Vielseitig einsetzbar
Vivian begann seine Laufbahn bei uns in der Informatik. Er hatte ähnliche Funktionen inne, wie dies heute die Kolleginnen und Kollegen im Bereich ‹Sehbehindertentechnische Unterstützung› haben. Später wechselte er in den Schulbereich, wo er verschiedene Leitungsfunktionen innehatte. Ausserdem war er als Ausbildungskoordinator, Leiter des BSS und als Lehrperson für verschiedene Schulfächer tägig. Er unterrichtete Fächer wie Informatik, Word 2, Wirtschaft, Staat & Recht oder Braille-Schrift.
«Für mich ist Sehbehinderung in erster Linie eine Beeinträchtigung des Überblicks» ...
... sagt Vivian Aldridge. Und der Fachmann für kompensatorische Fähigkeiten ergänzt: «Wo wir Sehende das grosse Ganze sehen und uns dann auf Details fokussieren, sehen sehbehinderte Menschen erst ein Detail und versuchen dann zum grossen Ganzen vorzustossen.» Was nicht immer so einfach ist. Da sind grössere und kleine Hilfen, Tricks oder alternative Wege nützlich, damit Aufgaben auch mit visuellem Handicap gelöst werden können.
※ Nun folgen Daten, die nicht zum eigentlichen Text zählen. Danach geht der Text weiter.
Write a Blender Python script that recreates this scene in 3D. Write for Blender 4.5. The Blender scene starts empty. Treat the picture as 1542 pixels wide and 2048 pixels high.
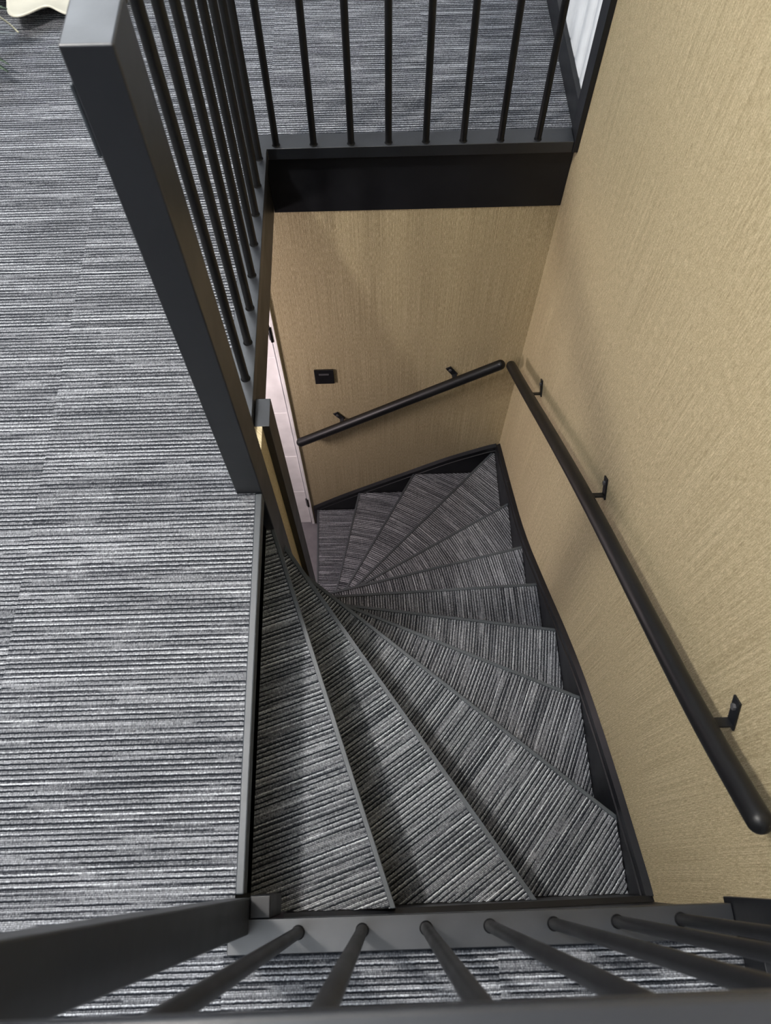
import bpy, bmesh, math, random
from mathutils import Vector, Matrix, Euler
C = bpy.context.scene
random.seed(7)

# ------------------------------------------------------------------ camera
cam_d = bpy.data.cameras.new('camera')
cam_o = bpy.data.objects.new('camera', cam_d)
C.collection.objects.link(cam_o)
yaw, pitch, roll = -0.0217409, 0.4486694, -0.009445
M = Matrix.Rotation(yaw, 3, 'Z') @ Matrix.Rotation(pitch, 3, 'X') @ Matrix.Rotation(roll, 3, 'Z')
cam_o.matrix_world = Matrix.Translation((0.44067, 0.064235, 1.52413)) @ M.to_4x4()
cam_d.sensor_fit = 'HORIZONTAL'
cam_d.sensor_width = 36
cam_d.lens = 36 * 1505.29 / 1542
cam_d.clip_start = .02
cam_d.dof.use_dof = True
cam_d.dof.focus_distance = 2.3
cam_d.dof.aperture_fstop = 9.5
C.camera = cam_o

# ------------------------------------------------------------------ light
C.view_settings.view_transform = 'Standard'
C.view_settings.look = 'None'
C.view_settings.gamma = 1
C.view_settings.exposure = 0.12
C.view_settings.use_curve_mapping = False
w = bpy.data.worlds.new('world'); C.world = w; w.use_nodes = True
w.node_tree.nodes['Background'].inputs[0].default_value = (.75, .8, .9, 1)
w.node_tree.nodes['Background'].inputs[1].default_value = .3
def lamp(name, kind, loc, power, color, size, rot=None, sizey=None):
    l = bpy.data.lights.new(name, kind); l.energy = power; l.color = color
    if kind == 'AREA':
        l.size = size
        if sizey: l.shape = 'RECTANGLE'; l.size_y = sizey
    else: l.shadow_soft_size = size
    o = bpy.data.objects.new(name, l); C.collection.objects.link(o); o.location = loc
    if rot: o.rotation_euler = rot
    return o
lamp('ceiling_lamp_left', 'POINT', (-.80, .85, 2.36), 215, (1, .945, .87), .085)
lamp('ceiling_lamp_far', 'POINT', (-.7, 3.3, 2.36), 10, (.93, .96, 1), .12)
lamp('fill_panel_far', 'AREA', (-.9, 3.0, 2.44), 42, (.86, .93, 1), 1.5, None, 1.5)  # added soft fill for the post tops to reflect, not a room fixture
lamp('fill_panel_near', 'AREA', (-.5, -.5, 2.44), 30, (.86, .93, 1), 1.3, None, 1.3)  # smaller added fill over the near side, no actual lamp there
lamp('hall_lamp', 'AREA', (-.95, 1.35, -.7), 29, (1, .85, .85), .35, (math.radians(62), 0, math.radians(-14)))

# ------------------------------------------------------------------ materials
def nt(name):
    m = bpy.data.materials.new(name); m.use_nodes = True
    t = m.node_tree; b = t.nodes['Principled BSDF']
    return m, t, b
def N(t, typ, **k):
    n = t.nodes.new(typ)
    for a, v in k.items(): setattr(n, a, v)
    return n
def math_(t, op, a, b=None, c=None):
    n = t.nodes.new('ShaderNodeMath'); n.operation = op
    for i, v in enumerate((a, b, c)):
        if v is None: continue
        if isinstance(v, (int, float)): n.inputs[i].default_value = v
        else: t.links.new(v, n.inputs[i])
    return n.outputs[0]
def ramp(t, fac, stops, interp='LINEAR'):
    n = t.nodes.new('ShaderNodeValToRGB'); n.color_ramp.interpolation = interp
    e = n.color_ramp.elements
    while len(e) < len(stops): e.new(.5)
    for el, (p, c) in zip(e, stops): el.position = p; el.color = (*c, 1)
    t.links.new(fac, n.inputs[0]); return n.outputs[0]
def comb(t, x, y, z=0.):
    n = t.nodes.new('ShaderNodeCombineXYZ')
    for i, v in enumerate((x, y, z)):
        if isinstance(v, (int, float)): n.inputs[i].default_value = v
        else: t.links.new(v, n.inputs[i])
    return n.outputs[0]
def noise(t, vec, scale=1, detail=0, rough=.5):
    n = t.nodes.new('ShaderNodeTexNoise'); t.links.new(vec, n.inputs['Vector'])
    n.inputs['Scale'].default_value = scale; n.inputs['Detail'].default_value = detail
    n.inputs['Roughness'].default_value = rough
    return n.outputs['Fac']
def white(t, vec):
    n = t.nodes.new('ShaderNodeTexWhiteNoise'); n.noise_dimensions = '3D'; t.links.new(vec, n.inputs['Vector'])
    return n.outputs['Value']
def bump(t, b, h, dist, strength=1):
    n = t.nodes.new('ShaderNodeBump'); n.inputs['Strength'].default_value = strength
    n.inputs['Distance'].default_value = dist
    t.links.new(h, n.inputs['Height']); t.links.new(n.outputs[0], b.inputs['Normal'])

def paint(name, col, rough, spec=.5, bumpd=.0002, bscale=60):
    m, t, b = nt(name)
    g = N(t, 'ShaderNodeNewGeometry').outputs['Position']
    n1 = noise(t, g, bscale, 2)
    n2 = noise(t, g, 9, 3)
    b.inputs['Roughness'].default_value = rough
    t.links.new(math_(t, 'MULTIPLY_ADD', n2, .22, rough - .11), b.inputs['Roughness'])
    c = ramp(t, n2, [(.3, tuple(x * .9 for x in col)), (.7, tuple(x * 1.1 for x in col))])
    t.links.new(c, b.inputs['Base Color'])
    b.inputs['Specular IOR Level'].default_value = spec
    bump(t, b, n1, bumpd)
    return m
black = paint('black_paint', (.005, .0056, .0075), .42, .36)
tubemat = paint('black_powder_coat', (.004, .0042, .005), .42, .28, .00008, 300)
satin = paint('dark_satin_rail', (.005, .0066, .0098), .42, .75)
nosing_m = paint('dark_nosing', (.029, .036, .044), .5, .6)
dark_wood = paint('black_board', (.005, .0052, .006), .5, .4)
near_m = paint('dim_wall_paint', (.16, .16, .17), .7)
room_m = paint('room_wall_paint', (.34, .34, .35), .7)
white_m = paint('white_paint', (.87, .89, .92), .45)
door_m = paint('white_door_paint', (.88, .86, .87), .4)
cream_m = paint('cream_ceramic', (.50, .48, .40), .35)
gloss = paint('black_gloss', (.006, .006, .007), .15, .6)
metal_m = paint('grey_steel', (.06, .06, .065), .4)

def make_carpet():
    m, t, b = nt('striped_loop_carpet')
    uv = N(t, 'ShaderNodeUVMap'); uv.uv_map = 'UVMap'
    s = N(t, 'ShaderNodeSeparateXYZ'); t.links.new(uv.outputs[0], s.inputs[0])
    u, v0 = s.outputs[0], s.outputs[1]
    wob = noise(t, comb(t, math_(t, 'MULTIPLY', u, 150.), math_(t, 'MULTIPLY', v0, 60.)), 1, 1)
    v = math_(t, 'MULTIPLY_ADD', math_(t, 'SUBTRACT', wob, .5), .0026, v0)
    rows = math_(t, 'MULTIPLY', v, 1 / .0033)
    rid = math_(t, 'FLOOR', rows); fr = math_(t, 'FRACT', rows)
    cyc = math_(t, 'FLOOR', math_(t, 'DIVIDE', rid, 3.))
    rnd = white(t, comb(t, rid, 3.3)); rcy = white(t, comb(t, cyc, 8.1))
    ph = math_(t, 'FLOORED_MODULO', rid, 3.)
    is0 = math_(t, 'LESS_THAN', ph, .5); is2 = math_(t, 'GREATER_THAN', ph, 1.5)
    # dark, bright and mid yarn take turns; every row drifts in tone along its run
    run = noise(t, comb(t, math_(t, 'MULTIPLY_ADD', u, 4.5, math_(t, 'MULTIPLY', rnd, 50.)), math_(t, 'MULTIPLY', rid, 7.31)), 1, 1)
    band = noise(t, comb(t, math_(t, 'MULTIPLY', u, 2.2), math_(t, 'MULTIPLY', v, 45.)), 1, 1)
    loop = noise(t, comb(t, math_(t, 'MULTIPLY', u, 310.), math_(t, 'MULTIPLY', rid, 3.7)), 1, 1)
    seg = noise(t, comb(t, math_(t, 'MULTIPLY_ADD', u, 7., math_(t, 'MULTIPLY', rcy, 90.)), math_(t, 'MULTIPLY', cyc, 3.9)), 1, 1)
    dark = math_(t, 'MINIMUM', math_(t, 'MAXIMUM', math_(t, 'MULTIPLY', math_(t, 'SUBTRACT', seg, .40), 14.), 0.), 1.)
    f = math_(t, 'SUBTRACT', .585, math_(t, 'MULTIPLY', is0, .14))
    f = math_(t, 'SUBTRACT', f, math_(t, 'MULTIPLY', math_(t, 'MULTIPLY', is0, dark), .25))
    f = math_(t, 'SUBTRACT', f, math_(t, 'MULTIPLY', is2, .12))
    f = math_(t, 'MULTIPLY_ADD', math_(t, 'SUBTRACT', run, .5), .42, f)
    f = math_(t, 'MULTIPLY_ADD', math_(t, 'SUBTRACT', rnd, .5), .13, f)
    f = math_(t, 'MULTIPLY_ADD', math_(t, 'SUBTRACT', band, .5), .16, f)
    f = math_(t, 'MULTIPLY_ADD', math_(t, 'SUBTRACT', loop, .5), .46, f)
    col = ramp(t, f, [(.20, (.010, .012, .016)), (.34, (.040, .043, .051)), (.45, (.11, .115, .127)), (.6, (.25, .26, .282)), (.8, (.62, .645, .69))])
    t.links.new(col, b.inputs['Base Color'])
    b.inputs['Roughness'].default_value = .95
    b.inputs['Specular IOR Level'].default_value = .1
    rib = math_(t, 'SINE', math_(t, 'MULTIPLY', fr, math.pi))
    h = math_(t, 'ADD', math_(t, 'MULTIPLY', rib, .6), math_(t, 'MULTIPLY', loop, .6))
    bump(t, b, h, .0024, .9)
    return m
carpet = make_carpet()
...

Unterricht in Word2 und kompensatorische Arbeitstechniken
Hilfreich für die Computerbedienung mit einer Sehbehinderung ist es, die Maus durch Tastenbefehle zu ersetzen. Mit den Tastenkombinationen gelingt es, den durch die Vergrösserung des Dokumentes fehlenden Überblick zu kompensieren und in der Navigation direkt dorthin zu gelangen, wo man hinwill. In der Unterrichtsstunde zum Serienbrief heisst eine Formel z. B. ALT G D. Mit diesen drei Tasten gelangen die beiden Klientinnen, in den Bereich ‹Serienfeld einfügen› wo sie nacheinander die Anrede, Vorname und Name, die Strasse sowie PLZ und Ort in den Serienbrief einfügen können.
Auch im darauffolgenden Unterricht, bei dem es um ‹Kompensatorische Arbeitstechniken› geht, hilft das ‹Gewusst wie› weiter. Es geht darum, zu erlernen, wo im Alltag das Aufsprechen auf ein Sprachnotizgerät von Vorteil sein kann. Das Beispiel von Vivian Aldridge zur Anschauung: Er fragt in einer fremden Stadt, wo denn die Konzerthalle sei. Den Erklärungen des Passanten gut lauschend, wiederholt er am Schluss die Wegbeschreibung und nimmt sie gleichzeitig auf sein Sprachnotizgerät auf. Mit dieser Hilfe ist es ihm letztlich möglich, seinen Zielort zu finden.
Vom Lehrer zum Blindenlehrer
Ausgehend von seinem frühen Interesse für die Blindenschrift verfolgte Vivian also seinen Weg nach seinem Studium weiter. In England war es nicht möglich, direkt eine Ausbildung zum Blindenlehrer zu absolvieren. So wurde Vivian zuerst Lehrer. Nach 5 Jahren Berufserfahrung liess er sich dann zum Blindenlehrer ausbilden. Und das ist er in der Folge geblieben. Ein Lehrer der in seiner Karriere gelernt hat, dass Lösungen – so gut Standardlösungen auch sein können – immer auch das Individuum und seine Bedürfnisse berücksichtigen müssen. Erst dann greifen sie und werden für einen sehbehinderten Menschen zum Instrument, das sein Leben vereinfachen kann.